しかし、日本は国土面積が狭いうえに、欧米や中国と比べてもすでにある程度細かな店舗網が構築されている。とりわけネットスーパーの需要が高いとされる都心部では、SMだけでなく小型SM、CVSなどさまざまな業態が至るところで店を構えている。配送で差別化を図るにしても、とくに都市部で勢力を広げるQコマースには、商品を手元に届けるまでのスピードの面では劣ってしまう。さらにオイシックス・ラ・大地(東京都)や、生協宅配のように、こだわりの産直野菜など商品やサービスに独自性があり、利用者の高い支持を得ている定期食品宅配サービスも存在する。こうしたなかで、「あなたの会社」のネットスーパー事業はどれだけ利用者を増やしていけるだろうか。これは、すでに戦略の根幹にネットスーパーを位置づけ、先行している有力他社ではなく、自社はどうなのかということだ。
ほとんどの参入企業がいまだ赤字と書いたように、ネットスーパーは収益化が難しい。セルフサービスの店舗事業と比べて、商品のピッキング、梱包、配送、さらにはマーケティングコストと、事業者側にさまざまな負担がかかる。
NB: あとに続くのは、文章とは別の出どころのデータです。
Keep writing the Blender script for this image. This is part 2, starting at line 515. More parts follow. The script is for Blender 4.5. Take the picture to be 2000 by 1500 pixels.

たとえマーケットが拡大し利用者が増えたとしても、自社では、十分な収益性を確保できる将来の柱となる事業にまで発展させることは可能なのだろうか。
大手小売や物流企業で経営やマーケティング、サプライチェーン改革の重責を担ってきたNice Ezeの松浦学氏は「今後人口減で国内市場が縮小し業態を越えた戦いが激化する。5年、10年後に自社はどのような価値を提供して生き残っていくのか。そうしたなかでネットスーパー事業は本当に必要なのか。今こそ各社は見つめ直すとき」と指摘する。